Offensively, Payton was held to 32 yards on 18 carries but caught a game-high seven passes for 48 yards. Quarterback Jim McMahon completed 16 of 25 passes for 164 yards and one touchdown.

McMahon scrambled for a 16-yard TD that gave the Bears a 7-0 lead in the first quarter and rifled a 22-yard touchdown pass to Willie Gault that made it 17-0 in the third period.

The pass to Gault was a play that McMahon changed. "The coach sent in a draw play I didn't agree with, so I called my own," McMahon said after the game.

Fittingly, the Bears defense provided an exclamation point on the victory in the fourth quarter when Hall of Fame defensive end Richard Dent sacked Brock, forcing a fumble that linebacker Wilber Marshall returned 52 yards for a touchdown.

Shortly before Marshall's TD, snow had begun to fall at Soldier Field, eliciting cheers from the crowd.

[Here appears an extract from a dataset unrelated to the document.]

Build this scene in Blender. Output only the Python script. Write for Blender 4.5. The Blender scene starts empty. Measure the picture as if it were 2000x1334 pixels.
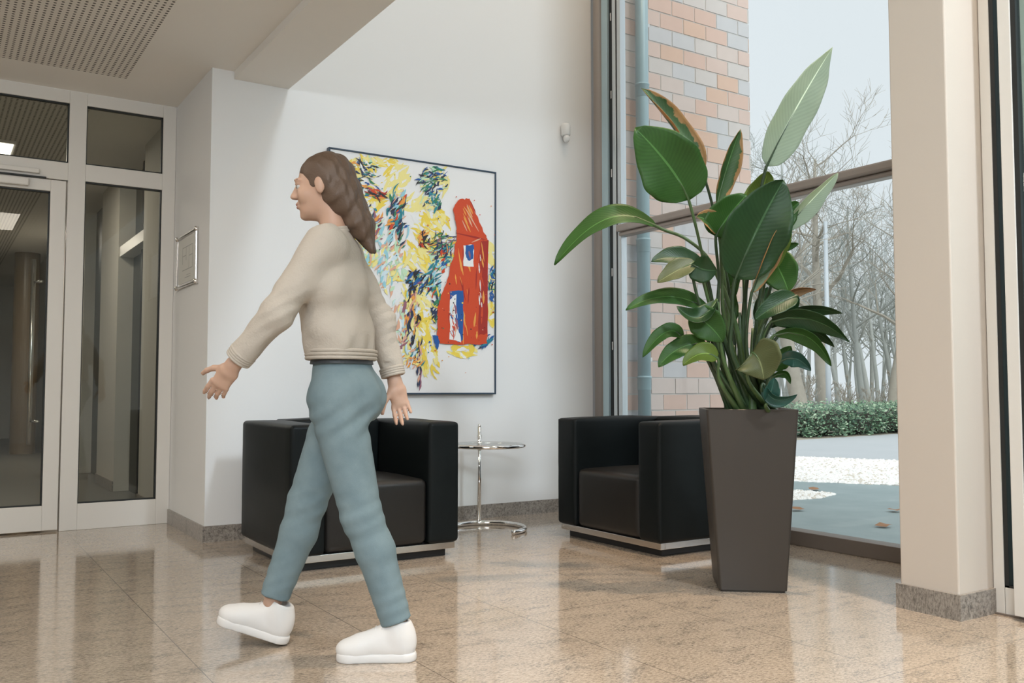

"When Mother Nature came in there in the fourth quarter and it started snowing, that freaked them boys from Los Angeles out," Bears linebacker Otis Wilson said after the game. "Mother Nature came in there and made some of Dieter's passes more wobbly and harder to catch.

"After a while, we could hear the Rams talking to themselves. They were asking each other what the problem was and they couldn't figure us out. I like to get the other team talking to themselves."

A Chicago Tribune writer surmised that the snow was confetti sprinkled by George Halas, who had passed away in 1983. "He sent the sunshine, the snow, the touchdowns, everything," Bears coach Mike Ditka said after the game.

The celebration in the locker room was subdued because the Bears knew they had one more game to win to achieve their goal.

"We still have a lot to prove and that will be proven two weeks from today," Hampton said after the game. "You don't see a lot of screaming and hollering and going crazy."

"There's a poem that says something about we've come many miles but we've got many miles to go," Ditka said after the contest. "I don't want to sound like I'm not happy about what happened today, but we're on a mission and it won't be finished until we're finished in New Orleans."

Unless you stumbled onto this story by mistake, you probably already know that the Bears did in fact complete their mission, thrashing the New England Patriots 46-10 in Super Bowl XX.